At the same time, Plotkin and Pajcin were working another angle, the SEC alleges. They recruited two men, 20-year-old Juan Renteria Jr. and Nickolaus Shuster, 24, to get jobs at a printing plant that published Business Week. The two then provided Plotkin and Pajcin, 29, with the names of stocks favorably mentioned in the magazine's influential ''Inside Wall Street" column one day before the publication hit the street, according to the complaints. The printing plant fired Shuster but he still dressed in his uniform and entered the plant for three more months, continuing to steal advance information from the column, authorities say.

In June, in order to avoid detection, Pajcin began setting up accounts in other people's names, including his aunt, Sonja Anticevic, a 63-year-old retired seamstress in Croatia, the SEC says. Pajcin gave his aunt 30,000 Euros to open a trading account in her name and allow him to execute trades through the account.

Several days before the Adidas-Reebok disclosure last summer, Anticevic purchased a large amount of Reebok securities. After the deal was made public on Aug. 3, the stock jumped 30 percent and Anticevic netted a profit of more than $2 million. This was the trading that caught authorities' attention, the SEC said.

Meanwhile, Pajcin also set up an account for Monika Vujovic, a 23-year-old New York exotic dancer Plotkin and Pajcin met at ''a gentleman's club," according to the complaint. They would trade through her account and share proceeds from any illicit trading activity.

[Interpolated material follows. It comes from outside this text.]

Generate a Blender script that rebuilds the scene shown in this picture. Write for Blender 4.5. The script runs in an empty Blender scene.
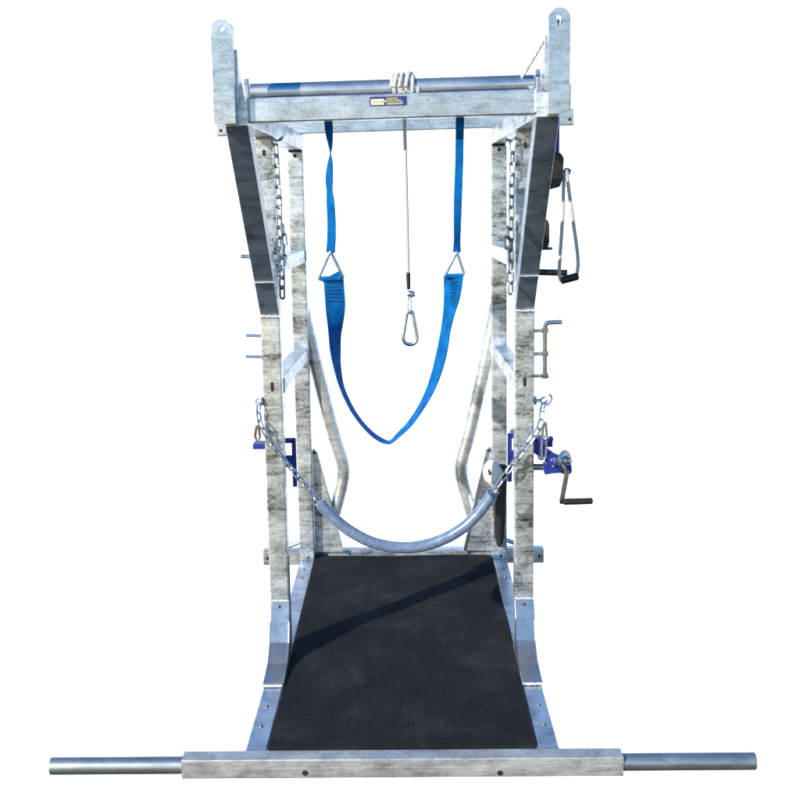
import bpy, bmesh, math, random
from mathutils import Vector as V, Matrix
random.seed(7)
sc = bpy.context.scene
COL = sc.collection
R = math.radians

# ------------------------------------------------------------------ camera
CAM = V((0.03185432, -2.88625034, 1.52423393))
FWD = V((-0.00752292, 0.98508649, -0.17189533))
RGT = V((0.99986135, 0.00485637, -0.01592794))
UPV = V((0.01485561, 0.17199132, 0.98498645))
FPX, PPY = 1167.55, 400.53
cd = bpy.data.cameras.new('camera')
cam = bpy.data.objects.new('camera', cd)
COL.objects.link(cam)
m = Matrix((RGT, UPV, -FWD)).transposed().to_4x4()
m.translation = CAM
cam.matrix_world = m
cd.sensor_width = 36
cd.lens = FPX / 800 * 36
cd.clip_start = .05
cd.clip_end = 500
sc.camera = cam


def at(px, py, y):
    """point of the photograph at a known depth y in the place"""
    r = FWD + RGT * ((px - 400) / FPX) - UPV * ((py - PPY) / FPX)
    p = CAM + r * ((y - CAM.y) / r.y)
    p.z -= twist(p)
    return p


def twist(p):
    # the welded frame is racked very slightly: its top leans one way, its foot the other
    return p.x * (-.006 + .0115 * p.z)


# ------------------------------------------------------------------ materials
def new_mat(name):
    mt = bpy.data.materials.new(name)
    mt.use_nodes = True
    nt = mt.node_tree
    return mt, nt, nt.nodes['Principled BSDF']


def node(nt, kind, **kw):
    n = nt.nodes.new(kind)
    for k, v in kw.items():
        if k.startswith('i_'):
            n.inputs[k[2:]].default_value = v
        else:
            setattr(n, k, v)
    return n


def ramp(nt, src, stops):
    r = nt.nodes.new('ShaderNodeValToRGB')
    el = r.color_ramp.elements
    while len(el) < len(stops):
        el.new(.5)
    for e, (p, c) in zip(el, stops):
        e.position = p
        e.color = (*c, 1) if len(c) == 3 else c
    nt.links.new(src, r.inputs[0])
    return r


def g(v):
    return (v, v * 1.0, v * 1.0)


def galv(name, lo=.16, hi=.74, metallic=.7, scale=1.0, rough=(.22, .5), bump=.25, warm=1.0, patch=.34, cool=(.95, .99, 1.03), stops=(.37, .48, .57)):
    """hot dipped zinc: slanting streaks of spangle and painted reflection, fine grain and a few broad dull patches"""
    mt, nt, b = new_mat(name)
    tc = node(nt, 'ShaderNodeTexCoord')

    def mapped(sx, sy, sz, rx=0, ry=0):
        mp = node(nt, 'ShaderNodeMapping')
        mp.inputs['Scale'].default_value = (sx * scale, sy * scale, sz * scale)
        mp.inputs['Rotation'].default_value = (R(rx), R(ry), 0)
        nt.links.new(tc.outputs['Object'], mp.inputs[0])
        return mp.outputs[0]

    def noise(vec, sc_, det, ro, dis=0.):
        n = node(nt, 'ShaderNodeTexNoise', i_Scale=sc_, i_Detail=det, i_Roughness=ro, i_Distortion=dis)
        nt.links.new(vec, n.inputs['Vector'])
        return n.outputs[0]

    def mix(a, bb, f):
        mm = node(nt, 'ShaderNodeMix', data_type='FLOAT')
        mm.inputs[0].default_value = f
        nt.links.new(a, mm.inputs[2])
        nt.links.new(bb, mm.inputs[3])
        return mm.outputs[0]
    streak = noise(mapped(.42, .5, 1.5, 8, 17), 19.0, 9.0, .68, .7)  # wobbly reflections along the tube, painted into the zinc colour
    broad = noise(mapped(1, .7, .8), 6.5, 4.0, .55, .5)
    grain = noise(mapped(1, 1, 1), 150.0, 4.0, .75)
    scratch = noise(mapped(.12, .12, 2.6, -10, 24), 60.0, 3.0, .6)
    vo = node(nt, 'ShaderNodeTexVoronoi', i_Scale=120.0)
    nt.links.new(mapped(1, 1, 1), vo.inputs['Vector'])
    sep = node(nt, 'ShaderNodeSeparateColor')
    nt.links.new(vo.outputs['Color'], sep.inputs[0])
    s = mix(streak, broad, patch)
    s = mix(s, grain, .2)
    s = mix(s, scratch, .14)
    s = mix(s, sep.outputs[0], .045)
    md = lo * .42 + hi * .58
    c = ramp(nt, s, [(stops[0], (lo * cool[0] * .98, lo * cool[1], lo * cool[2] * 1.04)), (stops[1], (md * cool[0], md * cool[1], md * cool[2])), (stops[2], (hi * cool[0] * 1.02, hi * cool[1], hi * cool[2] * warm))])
    nt.links.new(c.outputs[0], b.inputs['Base Color'])
    rr = ramp(nt, mix(broad, grain, .3), [(.35, g(rough[0])), (.65, g(rough[1]))])
    nt.links.new(rr.outputs[0], b.inputs['Roughness'])
    b.inputs['Metallic'].default_value = metallic
    bp = node(nt, 'ShaderNodeBump', i_Strength=bump, i_Distance=.01)
    nt.links.new(mix(mix(streak, broad, .5), grain, .1), bp.inputs['Height'])
    nt.links.new(bp.outputs[0], b.inputs['Normal'])
    return mt


def plain(name, col, rough=.4, metallic=0., noise=.12, scale=60., bump=.1, dist=.002):
    mt, nt, b = new_mat(name)
    tc = node(nt, 'ShaderNodeTexCoord')
    n1 = node(nt, 'ShaderNodeTexNoise', i_Scale=scale, i_Detail=5.0, i_Roughness=.6)
    nt.links.new(tc.outputs['Object'], n1.inputs['Vector'])
    d = [max(0, x * (1 - noise * 2)) for x in col]
    u = [min(1, x * (1 + noise * 2)) for x in col]
    c = ramp(nt, n1.outputs[0], [(.3, d), (.7, u)])
    nt.links.new(c.outputs[0], b.inputs['Base Color'])
    rr = ramp(nt, n1.outputs[0], [(.3, g(max(.02, rough - .08))), (.7, g(min(1, rough + .1)))])
    nt.links.new(rr.outputs[0], b.inputs['Roughness'])
    b.inputs['Metallic'].default_value = metallic
    bp = node(nt, 'ShaderNodeBump', i_Strength=bump, i_Distance=dist)
    nt.links.new(n1.outputs[0], bp.inputs['Height'])
    nt.links.new(bp.outputs[0], b.inputs['Normal'])
    return mt


def webbing(name, col):
    mt, nt, b = new_mat(name)
    tc = node(nt, 'ShaderNodeTexCoord')
    w = node(nt, 'ShaderNodeTexWave', wave_type='BANDS', bands_direction='Z', i_Scale=190.0, i_Distortion=1.2)
    w.inputs['Detail Scale'].default_value = 3
    n1 = node(nt, 'ShaderNodeTexNoise', i_Scale=38.0, i_Detail=4.0)
    for n in (w, n1):
        nt.links.new(tc.outputs['Object'], n.inputs['Vector'])
    c = ramp(nt, n1.outputs[0], [(.3, [x * .6 for x in col]), (.7, [min(1, x * 1.3) for x in col])])
    nt.links.new(c.outputs[0], b.inputs['Base Color'])
    b.inputs['Roughness'].default_value = .75
    b.inputs['Specular IOR Level'].default_value = .15
    bp = node(nt, 'ShaderNodeBump', i_Strength=.8, i_Distance=.002)
    nt.links.new(w.outputs[0], bp.inputs['Height'])
    nt.links.new(bp.outputs[0], b.inputs['Normal'])
    return mt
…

The two men also discussed trying to get exotic dancers to get insider information from investment banker customers, according to the SEC, but they never followed through with the idea.

Pajcin and Plotkin also made agreements with several other people who made trades using the inside information, according to the SEC. These people included Plotkin's father, Mikhail Plotkin; Henry Siegel; Elvis Santana; and Perica Lopandic, the SEC said.

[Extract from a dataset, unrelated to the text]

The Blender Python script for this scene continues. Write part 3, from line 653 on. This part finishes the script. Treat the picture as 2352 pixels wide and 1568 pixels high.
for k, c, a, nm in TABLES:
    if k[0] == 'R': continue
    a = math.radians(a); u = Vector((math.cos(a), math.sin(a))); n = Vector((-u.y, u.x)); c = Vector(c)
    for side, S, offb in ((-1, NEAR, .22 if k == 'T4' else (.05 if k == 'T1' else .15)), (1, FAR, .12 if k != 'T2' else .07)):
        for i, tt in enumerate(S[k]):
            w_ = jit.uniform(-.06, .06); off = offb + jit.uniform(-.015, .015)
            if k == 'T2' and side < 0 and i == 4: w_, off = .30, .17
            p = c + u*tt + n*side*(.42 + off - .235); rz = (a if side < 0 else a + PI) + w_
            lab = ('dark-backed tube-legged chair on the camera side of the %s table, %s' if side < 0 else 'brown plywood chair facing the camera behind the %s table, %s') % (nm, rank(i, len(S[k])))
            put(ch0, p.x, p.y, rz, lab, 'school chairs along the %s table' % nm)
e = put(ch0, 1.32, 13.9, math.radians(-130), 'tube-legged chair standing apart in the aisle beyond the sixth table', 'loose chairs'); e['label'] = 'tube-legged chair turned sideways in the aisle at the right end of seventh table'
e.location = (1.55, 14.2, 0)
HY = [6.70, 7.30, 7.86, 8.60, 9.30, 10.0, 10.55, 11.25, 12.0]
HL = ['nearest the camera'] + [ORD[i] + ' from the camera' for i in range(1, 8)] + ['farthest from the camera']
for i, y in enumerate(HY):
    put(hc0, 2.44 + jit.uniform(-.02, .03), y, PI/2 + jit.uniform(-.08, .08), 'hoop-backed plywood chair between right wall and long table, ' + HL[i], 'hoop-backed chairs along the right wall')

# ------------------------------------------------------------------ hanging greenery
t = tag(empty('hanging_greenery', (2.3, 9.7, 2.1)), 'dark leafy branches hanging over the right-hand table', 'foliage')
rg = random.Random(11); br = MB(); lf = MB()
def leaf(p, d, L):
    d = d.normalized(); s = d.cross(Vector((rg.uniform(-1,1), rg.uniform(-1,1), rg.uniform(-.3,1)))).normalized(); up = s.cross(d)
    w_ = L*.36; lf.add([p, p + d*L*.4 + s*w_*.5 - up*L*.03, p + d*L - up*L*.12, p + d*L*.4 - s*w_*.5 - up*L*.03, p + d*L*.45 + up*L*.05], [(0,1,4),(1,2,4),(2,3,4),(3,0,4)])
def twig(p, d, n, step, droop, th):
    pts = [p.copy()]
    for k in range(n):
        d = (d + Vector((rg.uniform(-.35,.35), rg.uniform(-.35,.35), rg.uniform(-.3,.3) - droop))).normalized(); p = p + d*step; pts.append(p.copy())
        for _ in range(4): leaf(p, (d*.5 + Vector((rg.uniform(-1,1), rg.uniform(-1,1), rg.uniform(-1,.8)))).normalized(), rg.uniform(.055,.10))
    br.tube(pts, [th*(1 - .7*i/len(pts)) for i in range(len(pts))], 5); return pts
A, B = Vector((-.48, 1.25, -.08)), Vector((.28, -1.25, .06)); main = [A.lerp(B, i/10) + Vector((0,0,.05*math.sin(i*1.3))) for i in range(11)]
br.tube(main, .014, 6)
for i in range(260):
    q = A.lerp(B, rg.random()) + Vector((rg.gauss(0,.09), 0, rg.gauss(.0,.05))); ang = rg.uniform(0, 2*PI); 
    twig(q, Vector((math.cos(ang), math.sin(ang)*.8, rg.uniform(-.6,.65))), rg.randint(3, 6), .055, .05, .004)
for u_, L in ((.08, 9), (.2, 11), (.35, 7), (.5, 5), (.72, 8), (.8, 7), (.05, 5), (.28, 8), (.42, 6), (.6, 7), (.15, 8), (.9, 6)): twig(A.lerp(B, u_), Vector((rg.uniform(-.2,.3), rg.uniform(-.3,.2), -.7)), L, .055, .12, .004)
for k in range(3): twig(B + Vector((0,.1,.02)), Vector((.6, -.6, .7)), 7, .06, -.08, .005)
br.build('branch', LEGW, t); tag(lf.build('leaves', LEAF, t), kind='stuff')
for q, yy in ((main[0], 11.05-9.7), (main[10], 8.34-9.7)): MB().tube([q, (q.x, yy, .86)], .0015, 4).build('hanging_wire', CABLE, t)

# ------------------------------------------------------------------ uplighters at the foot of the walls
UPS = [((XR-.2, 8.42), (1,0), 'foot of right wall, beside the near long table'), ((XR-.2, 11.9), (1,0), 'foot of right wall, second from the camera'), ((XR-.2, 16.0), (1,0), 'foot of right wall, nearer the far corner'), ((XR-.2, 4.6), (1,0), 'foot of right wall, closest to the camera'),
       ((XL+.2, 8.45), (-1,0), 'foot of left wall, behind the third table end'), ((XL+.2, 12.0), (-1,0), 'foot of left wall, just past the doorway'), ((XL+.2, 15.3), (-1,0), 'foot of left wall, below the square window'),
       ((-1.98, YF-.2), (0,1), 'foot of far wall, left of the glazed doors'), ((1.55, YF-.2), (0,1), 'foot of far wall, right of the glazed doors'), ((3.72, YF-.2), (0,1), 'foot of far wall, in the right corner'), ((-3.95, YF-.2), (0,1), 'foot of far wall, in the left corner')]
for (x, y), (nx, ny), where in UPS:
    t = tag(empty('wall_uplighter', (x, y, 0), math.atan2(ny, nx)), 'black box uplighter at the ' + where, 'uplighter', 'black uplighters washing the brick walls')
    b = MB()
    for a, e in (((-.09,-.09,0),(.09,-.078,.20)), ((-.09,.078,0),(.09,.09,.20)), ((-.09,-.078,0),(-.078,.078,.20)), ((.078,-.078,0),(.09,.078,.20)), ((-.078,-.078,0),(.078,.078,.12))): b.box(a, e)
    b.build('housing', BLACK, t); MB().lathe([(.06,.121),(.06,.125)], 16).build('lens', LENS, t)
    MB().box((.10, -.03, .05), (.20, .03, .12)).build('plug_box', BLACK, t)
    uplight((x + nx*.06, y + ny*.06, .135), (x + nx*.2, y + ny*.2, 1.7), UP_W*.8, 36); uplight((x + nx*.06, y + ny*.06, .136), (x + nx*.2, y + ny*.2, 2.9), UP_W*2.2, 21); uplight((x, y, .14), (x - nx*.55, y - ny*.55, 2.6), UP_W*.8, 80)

Lopandic, a German national, in turn allegedly passed the information to other people in Europe, including Zoran Sormaz and Ilija Borac, both of Croatia, who are also named in the SEC's complaint.

After the SEC filed its initial complaint in August, Plotkin and Pajcin destroyed laptop computers on which they had stored information relating to the schemes as well as cell phones they used for their insider trading, the complaint said.

Soon after, Pajcin fled to the Dominican Republic. He returned for a deposition and -- after initially giving false testimony and denying any involvement with insider trading -- began cooperating with the investigation, according to federal authorities.

Plotkin faces a maximum penalty of 70 years in prison, Shpigelman a maximum of 55 years, and Renteria, the printing plant worker, a maximum of 15 years.

Sam P. Israel, a lawyer for Siegel, said, ''My client didn't have any involvement. He just made a purchase based upon the advice of the principal defendant without having any knowledge of any wrongdoing whatsoever."

Attorneys for the other defendants could not be reached for comment. In a statement, Merrill Lynch said, ''These allegations, if true, represent a serious breach of trust and violation of Merrill Lynch's fundamental principles. We do not tolerate or condone insider trading." A spokesman for Goldman Sachs said: ''We have fully cooperated with the authorities and their investigation."

Mary Skafidas, a spokeswoman for Business Week, said the company has ''taken significant steps to ensure the integrity and privacy of our stories until the magazine is published and released to the public," including requiring its printers to maintain strict security practices, requiring annual written verification of adherence to those practices, and conducting site inspections at each of its printing locations.

This isn't the first time inside trades have been made with information from the ''Inside Wall Street" column, according to the SEC. In the late 1980s, for instance, a plant worker also made trades based on advance information from the magazine.